Adaptive fault-tolerant trajectory tracking control of twin-propeller non-rudder unmanned surface vehicles

• Published in: Ocean engineering Vol. 285; p. 115294
• Main Authors: Liu, Zhao-Qing, Wang, Yu-Long, Han, Qing-Long
• Format: Journal Article
• Language: English
• Published: Elsevier Ltd 01.10.2023
• Subjects: Fault-tolerant control; Guaranteed transient performance; Trajectory tracking; Unmanned surface vehicles; Trajectory tracking; Fault-tolerant control; Unmanned surface vehicles; Guaranteed transient performance
• ISSN: 0029-8018; 1873-5258
• DOI: 10.1016/j.oceaneng.2023.115294

This paper studies the fault-tolerant trajectory tracking control problem of twin-propeller non-rudder unmanned surface vehicles (TPNR USVs) subject to propeller faults. Firstly, a propeller model of TPNR USVs is constructed by decomposing propeller thrusts on the body-fixed reference frame. A propeller fault model is also established by taking into account floating and loss-of-effectiveness faults. Secondly, to ensure tracking errors stay in reasonable ranges, a novel guaranteed transient performance method is proposed. Meanwhile, corresponding error transformation functions are constructed. Thirdly, by utilizing the excellent nonlinearity approximation performance of neural networks (NNs), an adaptive fault-tolerant trajectory tracking control scheme, which can guarantee TPNR USVs track the desired trajectory quickly and accurately even in the event of propeller faults, is proposed.

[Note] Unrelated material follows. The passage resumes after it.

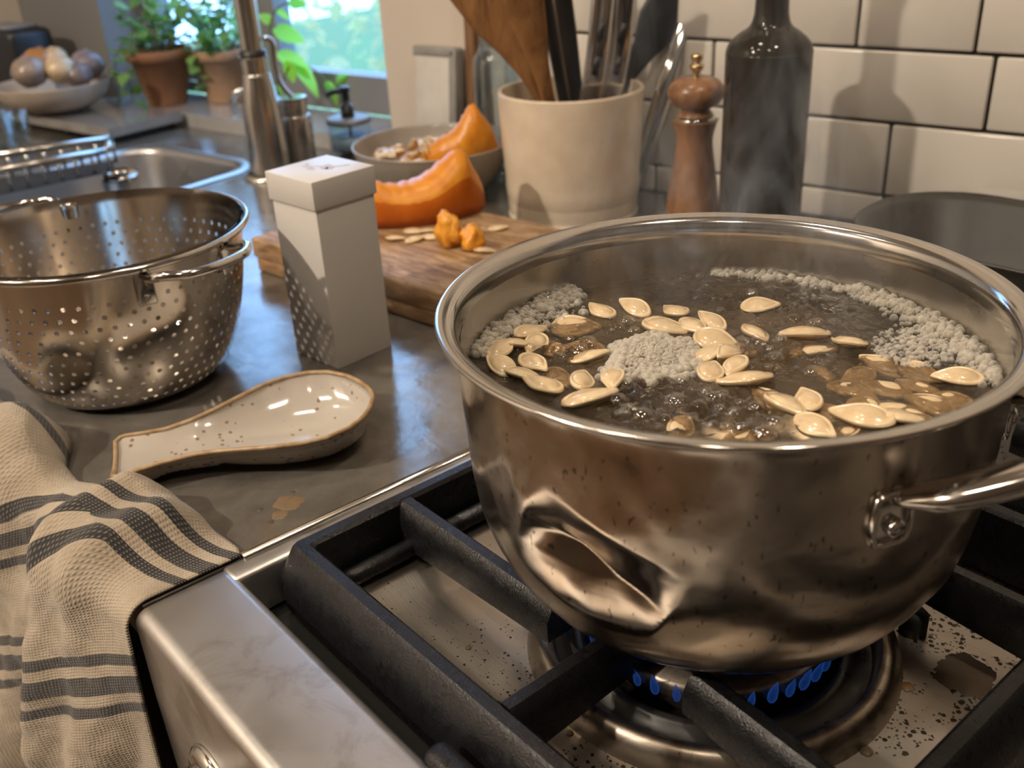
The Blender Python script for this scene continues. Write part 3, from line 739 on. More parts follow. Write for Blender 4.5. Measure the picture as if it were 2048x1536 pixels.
foam('foam_edge', 'foam band along the right inner wall of the pot', arc(aB1, aR1, 1100, .014, .006, 6))
sp = []; c = P(1830, 695, ZW); ux = P(1920, 700, ZW)-c; uy = P(1830, 735, ZW)-c
for i in range(600):
    a = rnd.uniform(0, 2*PI); d = rnd.random()**.6; p = c+ux*(d*math.cos(a))+uy*(d*math.sin(a))
    if math.hypot(p.x, p.y) < RW-.001: sp.append((p.x, p.y, ZW+.002*(1-d)*rnd.random(), rnd.choice((.0006, .0008, .001, .0014))))
foam('foam_patch', 'thin flat foam raft near the right side of the pot', sp)

# ------------------------------------------------------------------ pumpkin seeds
M_seed, t, b = nt('pumpkin_seed'); v = coord(t)
t.links.new(ramp(t, noi(t, v, 120, 3), [(.3, (.60, .42, .23)), (.7, (.76, .60, .38))]), b.inputs['Base Color']); b.inputs['Roughness'].default_value = .28
b.inputs['Subsurface Weight'].default_value = .0; b.inputs['Coat Weight'].default_value = .8; b.inputs['Coat Roughness'].default_value = .07
bump(t, b, noi(t, v, 300, 2), .15, .0006)
def seed_mesh(L=.021, Wd=.0125, T=.0058, n=26, seed=0):
    V, F = [], []; rings = [(0.0, 1.0), (.30, .95), (.55, .80), (.72, .52), (.81, .28), (.88, .40), (.96, .42), (1.0, 0)]
    def out(a):
        x = math.cos(a); w = math.sin(a); pt = 1+.20*max(0, x)**10
        return x*L/2*pt, w*Wd/2*(1-.30*max(0, x)**1.5)*(1+.04*math.sin(3*a+seed))
    def add(sign):
        base = len(V); V.append((0, 0, sign*T/2))
        for f, h in rings[1:]:
            for k in range(n): a = 2*PI*k/n; x, y = out(a); V.append((x*f, y*f, sign*T/2*h+.0009*math.sin(x*150+seed)*f))
        nr_ = len(rings)-1
        for k in range(n): q = (base, base+1+k, base+1+(k+1) % n); F.append(q if sign > 0 else q[::-1])
        for i in range(nr_-1):
            for k in range(n):
                k2 = (k+1) % n; a = base+1+i*n; q = (a+k, a+n+k, a+n+k2, a+k2); F.append(q if sign > 0 else q[::-1])
    add(1); add(-1); return V, F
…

Finally, the fault-tolerant trajectory tracking performance analysis demonstrates the efficiency of the proposed control scheme. •A coherent mechanism among propulsion forces, steering moment, and propeller-generated thrusts of TPNR USVs is developed.•The fault-tolerant trajectory tracking control problem of TPNR USVs is studied for the first time. Corresponding, a novel adaptive fault-tolerant control scheme is designed.•The design of propeller thrusts is proposed, which is more suitable for practical applications than giving only the design of the surge force and yaw moment.